What this task involves
Extract each line of the data below exactly as written.

============

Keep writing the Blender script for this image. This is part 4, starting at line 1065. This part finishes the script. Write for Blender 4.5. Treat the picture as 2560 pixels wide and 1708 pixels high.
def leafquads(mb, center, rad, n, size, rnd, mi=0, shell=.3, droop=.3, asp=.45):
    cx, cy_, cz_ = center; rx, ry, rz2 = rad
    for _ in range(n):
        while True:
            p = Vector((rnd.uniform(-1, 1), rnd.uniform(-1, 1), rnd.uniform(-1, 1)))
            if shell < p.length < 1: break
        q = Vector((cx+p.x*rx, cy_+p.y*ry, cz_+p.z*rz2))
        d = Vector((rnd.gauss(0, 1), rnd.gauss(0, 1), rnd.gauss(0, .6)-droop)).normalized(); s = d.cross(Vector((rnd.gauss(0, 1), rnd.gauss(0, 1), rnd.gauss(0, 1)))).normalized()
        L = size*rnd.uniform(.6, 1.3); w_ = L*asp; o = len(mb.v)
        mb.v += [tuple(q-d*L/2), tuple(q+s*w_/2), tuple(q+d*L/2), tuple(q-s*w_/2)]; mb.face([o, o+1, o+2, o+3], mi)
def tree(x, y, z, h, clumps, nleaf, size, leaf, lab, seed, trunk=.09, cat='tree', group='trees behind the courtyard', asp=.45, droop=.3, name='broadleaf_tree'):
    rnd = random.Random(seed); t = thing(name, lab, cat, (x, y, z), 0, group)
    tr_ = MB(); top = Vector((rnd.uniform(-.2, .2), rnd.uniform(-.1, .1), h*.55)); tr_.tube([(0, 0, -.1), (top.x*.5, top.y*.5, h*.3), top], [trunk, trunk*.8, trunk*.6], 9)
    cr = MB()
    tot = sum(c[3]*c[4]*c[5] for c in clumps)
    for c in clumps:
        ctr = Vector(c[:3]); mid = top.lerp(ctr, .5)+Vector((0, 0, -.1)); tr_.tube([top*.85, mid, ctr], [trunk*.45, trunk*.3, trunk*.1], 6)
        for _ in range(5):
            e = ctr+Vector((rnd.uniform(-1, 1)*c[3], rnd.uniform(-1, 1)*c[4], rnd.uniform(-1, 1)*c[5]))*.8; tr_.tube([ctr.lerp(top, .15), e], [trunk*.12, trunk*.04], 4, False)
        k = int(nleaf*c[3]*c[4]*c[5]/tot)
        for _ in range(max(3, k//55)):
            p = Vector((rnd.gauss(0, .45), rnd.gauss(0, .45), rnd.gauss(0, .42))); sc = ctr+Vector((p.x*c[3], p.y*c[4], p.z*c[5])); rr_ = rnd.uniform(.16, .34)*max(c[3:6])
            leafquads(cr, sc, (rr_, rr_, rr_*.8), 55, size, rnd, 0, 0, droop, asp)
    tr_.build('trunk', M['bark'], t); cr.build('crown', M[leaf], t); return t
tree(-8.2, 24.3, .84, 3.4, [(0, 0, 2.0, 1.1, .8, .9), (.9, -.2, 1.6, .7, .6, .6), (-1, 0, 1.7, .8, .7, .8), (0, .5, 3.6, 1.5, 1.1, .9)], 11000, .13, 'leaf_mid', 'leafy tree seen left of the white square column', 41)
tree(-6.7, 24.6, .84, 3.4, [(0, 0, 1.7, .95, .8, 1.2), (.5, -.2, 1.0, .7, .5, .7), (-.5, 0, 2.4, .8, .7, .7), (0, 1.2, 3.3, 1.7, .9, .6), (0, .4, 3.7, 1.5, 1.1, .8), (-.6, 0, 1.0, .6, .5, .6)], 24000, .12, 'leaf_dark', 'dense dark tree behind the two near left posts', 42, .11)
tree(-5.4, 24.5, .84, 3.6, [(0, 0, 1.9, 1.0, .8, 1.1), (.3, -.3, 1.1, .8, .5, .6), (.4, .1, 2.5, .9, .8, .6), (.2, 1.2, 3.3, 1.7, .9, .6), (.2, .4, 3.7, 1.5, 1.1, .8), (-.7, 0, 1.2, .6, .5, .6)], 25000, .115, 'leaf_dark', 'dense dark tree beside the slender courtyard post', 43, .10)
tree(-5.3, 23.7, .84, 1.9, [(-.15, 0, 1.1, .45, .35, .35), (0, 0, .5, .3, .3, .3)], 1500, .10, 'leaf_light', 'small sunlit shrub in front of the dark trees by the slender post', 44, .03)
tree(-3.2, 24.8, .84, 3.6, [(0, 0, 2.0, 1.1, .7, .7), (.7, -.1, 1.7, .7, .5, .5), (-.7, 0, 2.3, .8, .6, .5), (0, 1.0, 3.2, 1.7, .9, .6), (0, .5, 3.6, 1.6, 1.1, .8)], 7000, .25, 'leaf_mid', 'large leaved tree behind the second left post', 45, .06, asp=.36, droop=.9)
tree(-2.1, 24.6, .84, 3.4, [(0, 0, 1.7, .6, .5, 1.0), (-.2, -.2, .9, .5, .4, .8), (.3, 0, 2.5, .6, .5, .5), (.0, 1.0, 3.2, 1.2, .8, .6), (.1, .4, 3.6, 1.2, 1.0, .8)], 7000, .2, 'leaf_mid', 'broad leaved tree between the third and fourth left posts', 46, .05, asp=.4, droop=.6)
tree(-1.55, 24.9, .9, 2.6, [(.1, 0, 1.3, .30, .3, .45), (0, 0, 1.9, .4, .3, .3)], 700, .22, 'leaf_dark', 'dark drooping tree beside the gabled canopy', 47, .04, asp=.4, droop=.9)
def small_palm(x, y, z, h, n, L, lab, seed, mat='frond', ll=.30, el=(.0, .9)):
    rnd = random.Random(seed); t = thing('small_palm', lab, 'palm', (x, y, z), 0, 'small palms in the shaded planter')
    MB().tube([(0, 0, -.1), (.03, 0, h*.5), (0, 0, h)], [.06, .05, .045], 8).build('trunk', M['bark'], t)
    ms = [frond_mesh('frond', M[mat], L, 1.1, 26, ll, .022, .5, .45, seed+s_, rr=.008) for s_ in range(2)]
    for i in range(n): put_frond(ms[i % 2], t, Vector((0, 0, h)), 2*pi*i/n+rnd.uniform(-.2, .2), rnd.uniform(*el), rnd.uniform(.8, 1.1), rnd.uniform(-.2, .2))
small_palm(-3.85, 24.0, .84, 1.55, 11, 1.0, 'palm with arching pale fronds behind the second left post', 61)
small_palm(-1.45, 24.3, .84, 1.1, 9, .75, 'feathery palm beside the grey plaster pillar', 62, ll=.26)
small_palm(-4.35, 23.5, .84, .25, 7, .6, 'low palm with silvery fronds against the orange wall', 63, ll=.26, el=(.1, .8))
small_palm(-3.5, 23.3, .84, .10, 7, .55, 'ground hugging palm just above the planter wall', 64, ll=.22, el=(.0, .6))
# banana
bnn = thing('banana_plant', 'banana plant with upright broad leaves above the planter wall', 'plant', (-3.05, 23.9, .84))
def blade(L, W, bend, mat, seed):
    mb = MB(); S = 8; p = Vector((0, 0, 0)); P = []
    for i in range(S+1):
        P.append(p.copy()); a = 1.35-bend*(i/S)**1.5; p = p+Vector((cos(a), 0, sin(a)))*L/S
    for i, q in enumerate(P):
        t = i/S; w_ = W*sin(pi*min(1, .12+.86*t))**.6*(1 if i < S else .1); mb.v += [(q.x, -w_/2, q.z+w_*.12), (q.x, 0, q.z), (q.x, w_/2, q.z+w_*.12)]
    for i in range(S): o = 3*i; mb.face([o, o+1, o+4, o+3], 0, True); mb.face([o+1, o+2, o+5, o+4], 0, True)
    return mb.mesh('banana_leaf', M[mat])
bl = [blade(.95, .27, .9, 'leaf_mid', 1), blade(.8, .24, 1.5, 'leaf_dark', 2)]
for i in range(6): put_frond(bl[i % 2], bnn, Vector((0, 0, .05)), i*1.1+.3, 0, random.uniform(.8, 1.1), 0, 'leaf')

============

Written response
Keep writing the Blender script for this image. This is part 4, starting at line 1065. This part finishes the script. Write for Blender 4.5. Treat the picture as 2560 pixels wide and 1708 pixels high.
def leafquads(mb, center, rad, n, size, rnd, mi=0, shell=.3, droop=.3, asp=.45):
    cx, cy_, cz_ = center; rx, ry, rz2 = rad
    for _ in range(n):
        while True:
            p = Vector((rnd.uniform(-1, 1), rnd.uniform(-1, 1), rnd.uniform(-1, 1)))
            if shell < p.length < 1: break
        q = Vector((cx+p.x*rx, cy_+p.y*ry, cz_+p.z*rz2))
        d = Vector((rnd.gauss(0, 1), rnd.gauss(0, 1), rnd.gauss(0, .6)-droop)).normalized(); s = d.cross(Vector((rnd.gauss(0, 1), rnd.gauss(0, 1), rnd.gauss(0, 1)))).normalized()
        L = size*rnd.uniform(.6, 1.3); w_ = L*asp; o = len(mb.v)
        mb.v += [tuple(q-d*L/2), tuple(q+s*w_/2), tuple(q+d*L/2), tuple(q-s*w_/2)]; mb.face([o, o+1, o+2, o+3], mi)
def tree(x, y, z, h, clumps, nleaf, size, leaf, lab, seed, trunk=.09, cat='tree', group='trees behind the courtyard', asp=.45, droop=.3, name='broadleaf_tree'):
    rnd = random.Random(seed); t = thing(name, lab, cat, (x, y, z), 0, group)
    tr_ = MB(); top = Vector((rnd.uniform(-.2, .2), rnd.uniform(-.1, .1), h*.55)); tr_.tube([(0, 0, -.1), (top.x*.5, top.y*.5, h*.3), top], [trunk, trunk*.8, trunk*.6], 9)
    cr = MB()
    tot = sum(c[3]*c[4]*c[5] for c in clumps)
    for c in clumps:
        ctr = Vector(c[:3]); mid = top.lerp(ctr, .5)+Vector((0, 0, -.1)); tr_.tube([top*.85, mid, ctr], [trunk*.45, trunk*.3, trunk*.1], 6)
        for _ in range(5):
            e = ctr+Vector((rnd.uniform(-1, 1)*c[3], rnd.uniform(-1, 1)*c[4], rnd.uniform(-1, 1)*c[5]))*.8; tr_.tube([ctr.lerp(top, .15), e], [trunk*.12, trunk*.04], 4, False)
        k = int(nleaf*c[3]*c[4]*c[5]/tot)
        for _ in range(max(3, k//55)):
            p = Vector((rnd.gauss(0, .45), rnd.gauss(0, .45), rnd.gauss(0, .42))); sc = ctr+Vector((p.x*c[3], p.y*c[4], p.z*c[5])); rr_ = rnd.uniform(.16, .34)*max(c[3:6])
            leafquads(cr, sc, (rr_, rr_, rr_*.8), 55, size, rnd, 0, 0, droop, asp)
    tr_.build('trunk', M['bark'], t); cr.build('crown', M[leaf], t); return t
tree(-8.2, 24.3, .84, 3.4, [(0, 0, 2.0, 1.1, .8, .9), (.9, -.2, 1.6, .7, .6, .6), (-1, 0, 1.7, .8, .7, .8), (0, .5, 3.6, 1.5, 1.1, .9)], 11000, .13, 'leaf_mid', 'leafy tree seen left of the white square column', 41)
tree(-6.7, 24.6, .84, 3.4, [(0, 0, 1.7, .95, .8, 1.2), (.5, -.2, 1.0, .7, .5, .7), (-.5, 0, 2.4, .8, .7, .7), (0, 1.2, 3.3, 1.7, .9, .6), (0, .4, 3.7, 1.5, 1.1, .8), (-.6, 0, 1.0, .6, .5, .6)], 24000, .12, 'leaf_dark', 'dense dark tree behind the two near left posts', 42, .11)
tree(-5.4, 24.5, .84, 3.6, [(0, 0, 1.9, 1.0, .8, 1.1), (.3, -.3, 1.1, .8, .5, .6), (.4, .1, 2.5, .9, .8, .6), (.2, 1.2, 3.3, 1.7, .9, .6), (.2, .4, 3.7, 1.5, 1.1, .8), (-.7, 0, 1.2, .6, .5, .6)], 25000, .115, 'leaf_dark', 'dense dark tree beside the slender courtyard post', 43, .10)
tree(-5.3, 23.7, .84, 1.9, [(-.15, 0, 1.1, .45, .35, .35), (0, 0, .5, .3, .3, .3)], 1500, .10, 'leaf_light', 'small sunlit shrub in front of the dark trees by the slender post', 44, .03)
tree(-3.2, 24.8, .84, 3.6, [(0, 0, 2.0, 1.1, .7, .7), (.7, -.1, 1.7, .7, .5, .5), (-.7, 0, 2.3, .8, .6, .5), (0, 1.0, 3.2, 1.7, .9, .6), (0, .5, 3.6, 1.6, 1.1, .8)], 7000, .25, 'leaf_mid', 'large leaved tree behind the second left post', 45, .06, asp=.36, droop=.9)
tree(-2.1, 24.6, .84, 3.4, [(0, 0, 1.7, .6, .5, 1.0), (-.2, -.2, .9, .5, .4, .8), (.3, 0, 2.5, .6, .5, .5), (.0, 1.0, 3.2, 1.2, .8, .6), (.1, .4, 3.6, 1.2, 1.0, .8)], 7000, .2, 'leaf_mid', 'broad leaved tree between the third and fourth left posts', 46, .05, asp=.4, droop=.6)
tree(-1.55, 24.9, .9, 2.6, [(.1, 0, 1.3, .30, .3, .45), (0, 0, 1.9, .4, .3, .3)], 700, .22, 'leaf_dark', 'dark drooping tree beside the gabled canopy', 47, .04, asp=.4, droop=.9)
def small_palm(x, y, z, h, n, L, lab, seed, mat='frond', ll=.30, el=(.0, .9)):
    rnd = random.Random(seed); t = thing('small_palm', lab, 'palm', (x, y, z), 0, 'small palms in the shaded planter')
    MB().tube([(0, 0, -.1), (.03, 0, h*.5), (0, 0, h)], [.06, .05, .045], 8).build('trunk', M['bark'], t)
    ms = [frond_mesh('frond', M[mat], L, 1.1, 26, ll, .022, .5, .45, seed+s_, rr=.008) for s_ in range(2)]
    for i in range(n): put_frond(ms[i % 2], t, Vector((0, 0, h)), 2*pi*i/n+rnd.uniform(-.2, .2), rnd.uniform(*el), rnd.uniform(.8, 1.1), rnd.uniform(-.2, .2))
small_palm(-3.85, 24.0, .84, 1.55, 11, 1.0, 'palm with arching pale fronds behind the second left post', 61)
small_palm(-1.45, 24.3, .84, 1.1, 9, .75, 'feathery palm beside the grey plaster pillar', 62, ll=.26)
small_palm(-4.35, 23.5, .84, .25, 7, .6, 'low palm with silvery fronds against the orange wall', 63, ll=.26, el=(.1, .8))
small_palm(-3.5, 23.3, .84, .10, 7, .55, 'ground hugging palm just above the planter wall', 64, ll=.22, el=(.0, .6))
# banana
bnn = thing('banana_plant', 'banana plant with upright broad leaves above the planter wall', 'plant', (-3.05, 23.9, .84))
def blade(L, W, bend, mat, seed):
    mb = MB(); S = 8; p = Vector((0, 0, 0)); P = []
    for i in range(S+1):
        P.append(p.copy()); a = 1.35-bend*(i/S)**1.5; p = p+Vector((cos(a), 0, sin(a)))*L/S
    for i, q in enumerate(P):
        t = i/S; w_ = W*sin(pi*min(1, .12+.86*t))**.6*(1 if i < S else .1); mb.v += [(q.x, -w_/2, q.z+w_*.12), (q.x, 0, q.z), (q.x, w_/2, q.z+w_*.12)]
    for i in range(S): o = 3*i; mb.face([o, o+1, o+4, o+3], 0, True); mb.face([o+1, o+2, o+5, o+4], 0, True)
    return mb.mesh('banana_leaf', M[mat])
bl = [blade(.95, .27, .9, 'leaf_mid', 1), blade(.8, .24, 1.5, 'leaf_dark', 2)]
for i in range(6): put_frond(bl[i % 2], bnn, Vector((0, 0, .05)), i*1.1+.3, 0, random.uniform(.8, 1.1), 0, 'leaf')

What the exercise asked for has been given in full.